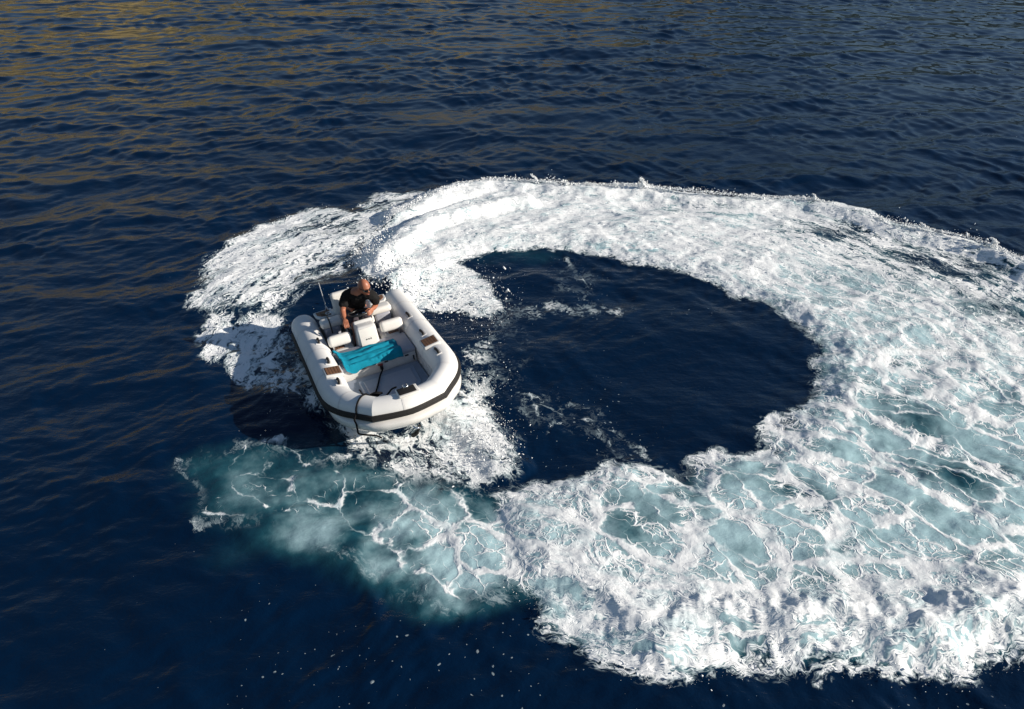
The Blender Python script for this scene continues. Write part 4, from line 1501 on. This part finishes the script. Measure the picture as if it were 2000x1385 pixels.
# ------------------------------------------------------------------ spray
def build_spray():
    r = np.random.default_rng(23)
    P, S = [], []

    def along(pix, n, spread, hmean, size, hmax=9):
        pts = np.array([ground(*p) for p in pix])
        seg = np.linalg.norm(np.diff(pts, axis=0), axis=1)
        cum = np.concatenate([[0], np.cumsum(seg)])
        t = r.uniform(0, cum[-1], n)
        i = np.clip(np.searchsorted(cum, t) - 1, 0, len(seg) - 1)
        q = pts[i] + (pts[i + 1] - pts[i]) * ((t - cum[i]) / seg[i])[:, None]
        clump = np.clip(perlin((t * 1.6).astype(np.float32), (t * 0 + 2.2).astype(np.float32), 9) * 1.6 + 0.55, 0.05, 1.6)
        q = q + r.normal(0, spread, (n, 2))
        h = np.minimum(r.exponential(hmean, n) * clump, hmax)
        P.append(np.column_stack([q, h]))
        S.append(r.gamma(1.6, size / 2.0, n))

    def cloud(px, py, rx, ry, n, hmean, size, cone=0.0):
        x, y = ground(px, py)
        sx = abs(ground(px + rx, py)[0] - x)
        sy = 0.5 * abs(ground(px, py - ry)[1] - ground(px, py + ry)[1])
        q = np.column_stack([x + r.normal(0, sx, n), y + r.normal(0, sy, n)])
        P.append(np.column_stack([q, r.exponential(hmean, n)]))
        S.append(r.gamma(1.6, size / 2.0, n))
    along(OUT_FAR[6:], 8000, 0.055, 0.030, 0.0072)
    along(OUT_FAR[:7], 2000, 0.07, 0.03, 0.0065)
    along([(640, 403), (560, 424), (480, 458), (415, 503), (386, 560), (373, 604)], 250, 0.06, 0.012, 0.0045)
    along(OUT_NEAR[2:], 500, 0.07, 0.015, 0.0038)
    cloud(790, 560, 45, 22, 1000, 0.16, 0.0079)
    cloud(850, 560, 60, 28, 900, 0.10, 0.0068)
    cloud(930, 580, 40, 26, 700, 0.05, 0.0058)
    cloud(730, 510, 22, 18, 500, 0.12, 0.0072)
    cloud(915, 800, 34, 40, 800, 0.07, 0.0058)
    cloud(960, 870, 30, 32, 500, 0.05, 0.0054)
    cloud(950, 700, 26, 60, 320, 0.02, 0.0047)
    cloud(860, 890, 45, 22, 500, 0.03, 0.0047)
    cloud(600, 700, 22, 60, 260, 0.06, 0.0047)
    for px, py, hh, n in ((1255, 384, 0.24, 220), (1045, 374, 0.20, 60), (1108, 380, 0.12, 60), (1205, 382, 0.10, 60), (1590, 410, 0.14, 90), (1935, 500, 0.16, 120), (1800, 465, 0.10, 60), (700, 500, 0.2, 90)):
        x, y = ground(px, py)
        t = r.uniform(0, 1, n)
        P.append(np.column_stack([x - 0.10 * t * t + r.normal(0, 0.012 + 0.03 * (1 - t), n), y + r.normal(0, 0.03, n), t * hh]))
        S.append(r.gamma(3.0, 0.012 / 3.0, n) * (1.15 - 0.5 * t))
    P, S = np.concatenate(P), np.concatenate(S)
    S = np.clip(S, 0.0022, 0.022)
    # leave the boat itself free of droplets
    inv = np.array(BM.inverted())
    L = P @ inv[:3, :3].T + inv[:3, 3]
    keep = ~((np.abs(L[:, 1]) < 0.92) & (L[:, 0] > -1.85) & (L[:, 0] < 1.55))
    P, S = P[keep], S[keep]
    x, y = P[:, 0].astype(np.float32), P[:, 1].astype(np.float32)
    z = sample(HGT, x, y) + P[:, 2] + 0.01
    n = len(P)
    octa = np.array([(1, 0, 0), (-1, 0, 0), (0, 1, 0), (0, -1, 0), (0, 0, 1), (0, 0, -1)], np.float32)
    st = octa[None] * (S[:, None, None] * r.uniform(0.6, 1.3, (n, 1, 3))).astype(np.float32)
    ax = r.normal(0, 1, (n, 3)) + np.array([-0.4, 0.0, 0.8])
    ax = (ax / np.linalg.norm(ax, axis=1)[:, None]).astype(np.float32)
    st += (st * ax[:, None, :]).sum(2)[:, :, None] * ax[:, None, :] * np.minimum(r.exponential(0.7, n), 1.6)[:, None, None].astype(np.float32)
    vs = np.stack([x, y, z], 1)[:, None, :] + st
    f = np.array([(0, 2, 4), (2, 1, 4), (1, 3, 4), (3, 0, 4), (2, 0, 5), (1, 2, 5), (3, 1, 5), (0, 3, 5)], np.int32)
    fs = (np.arange(n, dtype=np.int32)[:, None, None] * 6 + f[None]).reshape(-1, 3)
    me = bpy.data.meshes.new('spray')
    me.vertices.add(n * 6)
    me.vertices.foreach_set('co', vs.astype(np.float32).ravel())
    me.loops.add(fs.size)
    me.loops.foreach_set('vertex_index', fs.ravel())
    me.polygons.add(len(fs))
    me.polygons.foreach_set('loop_start', np.arange(0, fs.size, 3, dtype=np.int32))
    me.polygons.foreach_set('use_smooth', np.ones(len(fs), bool))
    me.update(calc_edges=True)
    g = NT('spray_drops')
    b = g.bsdf(Base_Color=(0.82, 0.84, 0.85, 1), Roughness=0.5)
    g.put(g.out.inputs[0], b.outputs[0])
    me.materials.append(g.m)
    o = bpy.data.objects.new('spray', me)
    C.objects.link(o)
    tag(o, 'white droplets of spray thrown up along the wake and beside the boat', 'spray', kind='stuff')


build_spray()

----

- [Work to be completed]: Retype each line of the listing above word for word. Exclude the pictures.

- [Output for this exercise]:
The Blender Python script for this scene continues. Write part 4, from line 1501 on. This part finishes the script. Measure the picture as if it were 2000x1385 pixels.
# ------------------------------------------------------------------ spray
def build_spray():
    r = np.random.default_rng(23)
    P, S = [], []

    def along(pix, n, spread, hmean, size, hmax=9):
        pts = np.array([ground(*p) for p in pix])
        seg = np.linalg.norm(np.diff(pts, axis=0), axis=1)
        cum = np.concatenate([[0], np.cumsum(seg)])
        t = r.uniform(0, cum[-1], n)
        i = np.clip(np.searchsorted(cum, t) - 1, 0, len(seg) - 1)
        q = pts[i] + (pts[i + 1] - pts[i]) * ((t - cum[i]) / seg[i])[:, None]
        clump = np.clip(perlin((t * 1.6).astype(np.float32), (t * 0 + 2.2).astype(np.float32), 9) * 1.6 + 0.55, 0.05, 1.6)
        q = q + r.normal(0, spread, (n, 2))
        h = np.minimum(r.exponential(hmean, n) * clump, hmax)
        P.append(np.column_stack([q, h]))
        S.append(r.gamma(1.6, size / 2.0, n))

    def cloud(px, py, rx, ry, n, hmean, size, cone=0.0):
        x, y = ground(px, py)
        sx = abs(ground(px + rx, py)[0] - x)
        sy = 0.5 * abs(ground(px, py - ry)[1] - ground(px, py + ry)[1])
        q = np.column_stack([x + r.normal(0, sx, n), y + r.normal(0, sy, n)])
        P.append(np.column_stack([q, r.exponential(hmean, n)]))
        S.append(r.gamma(1.6, size / 2.0, n))
    along(OUT_FAR[6:], 8000, 0.055, 0.030, 0.0072)
    along(OUT_FAR[:7], 2000, 0.07, 0.03, 0.0065)
    along([(640, 403), (560, 424), (480, 458), (415, 503), (386, 560), (373, 604)], 250, 0.06, 0.012, 0.0045)
    along(OUT_NEAR[2:], 500, 0.07, 0.015, 0.0038)
    cloud(790, 560, 45, 22, 1000, 0.16, 0.0079)
    cloud(850, 560, 60, 28, 900, 0.10, 0.0068)
    cloud(930, 580, 40, 26, 700, 0.05, 0.0058)
    cloud(730, 510, 22, 18, 500, 0.12, 0.0072)
    cloud(915, 800, 34, 40, 800, 0.07, 0.0058)
    cloud(960, 870, 30, 32, 500, 0.05, 0.0054)
    cloud(950, 700, 26, 60, 320, 0.02, 0.0047)
    cloud(860, 890, 45, 22, 500, 0.03, 0.0047)
    cloud(600, 700, 22, 60, 260, 0.06, 0.0047)
    for px, py, hh, n in ((1255, 384, 0.24, 220), (1045, 374, 0.20, 60), (1108, 380, 0.12, 60), (1205, 382, 0.10, 60), (1590, 410, 0.14, 90), (1935, 500, 0.16, 120), (1800, 465, 0.10, 60), (700, 500, 0.2, 90)):
        x, y = ground(px, py)
        t = r.uniform(0, 1, n)
        P.append(np.column_stack([x - 0.10 * t * t + r.normal(0, 0.012 + 0.03 * (1 - t), n), y + r.normal(0, 0.03, n), t * hh]))
        S.append(r.gamma(3.0, 0.012 / 3.0, n) * (1.15 - 0.5 * t))
    P, S = np.concatenate(P), np.concatenate(S)
    S = np.clip(S, 0.0022, 0.022)
    # leave the boat itself free of droplets
    inv = np.array(BM.inverted())
    L = P @ inv[:3, :3].T + inv[:3, 3]
    keep = ~((np.abs(L[:, 1]) < 0.92) & (L[:, 0] > -1.85) & (L[:, 0] < 1.55))
    P, S = P[keep], S[keep]
    x, y = P[:, 0].astype(np.float32), P[:, 1].astype(np.float32)
    z = sample(HGT, x, y) + P[:, 2] + 0.01
    n = len(P)
    octa = np.array([(1, 0, 0), (-1, 0, 0), (0, 1, 0), (0, -1, 0), (0, 0, 1), (0, 0, -1)], np.float32)
    st = octa[None] * (S[:, None, None] * r.uniform(0.6, 1.3, (n, 1, 3))).astype(np.float32)
    ax = r.normal(0, 1, (n, 3)) + np.array([-0.4, 0.0, 0.8])
    ax = (ax / np.linalg.norm(ax, axis=1)[:, None]).astype(np.float32)
    st += (st * ax[:, None, :]).sum(2)[:, :, None] * ax[:, None, :] * np.minimum(r.exponential(0.7, n), 1.6)[:, None, None].astype(np.float32)
    vs = np.stack([x, y, z], 1)[:, None, :] + st
    f = np.array([(0, 2, 4), (2, 1, 4), (1, 3, 4), (3, 0, 4), (2, 0, 5), (1, 2, 5), (3, 1, 5), (0, 3, 5)], np.int32)
    fs = (np.arange(n, dtype=np.int32)[:, None, None] * 6 + f[None]).reshape(-1, 3)
    me = bpy.data.meshes.new('spray')
    me.vertices.add(n * 6)
    me.vertices.foreach_set('co', vs.astype(np.float32).ravel())
    me.loops.add(fs.size)
    me.loops.foreach_set('vertex_index', fs.ravel())
    me.polygons.add(len(fs))
    me.polygons.foreach_set('loop_start', np.arange(0, fs.size, 3, dtype=np.int32))
    me.polygons.foreach_set('use_smooth', np.ones(len(fs), bool))
    me.update(calc_edges=True)
    g = NT('spray_drops')
    b = g.bsdf(Base_Color=(0.82, 0.84, 0.85, 1), Roughness=0.5)
    g.put(g.out.inputs[0], b.outputs[0])
    me.materials.append(g.m)
    o = bpy.data.objects.new('spray', me)
    C.objects.link(o)
    tag(o, 'white droplets of spray thrown up along the wake and beside the boat', 'spray', kind='stuff')


build_spray()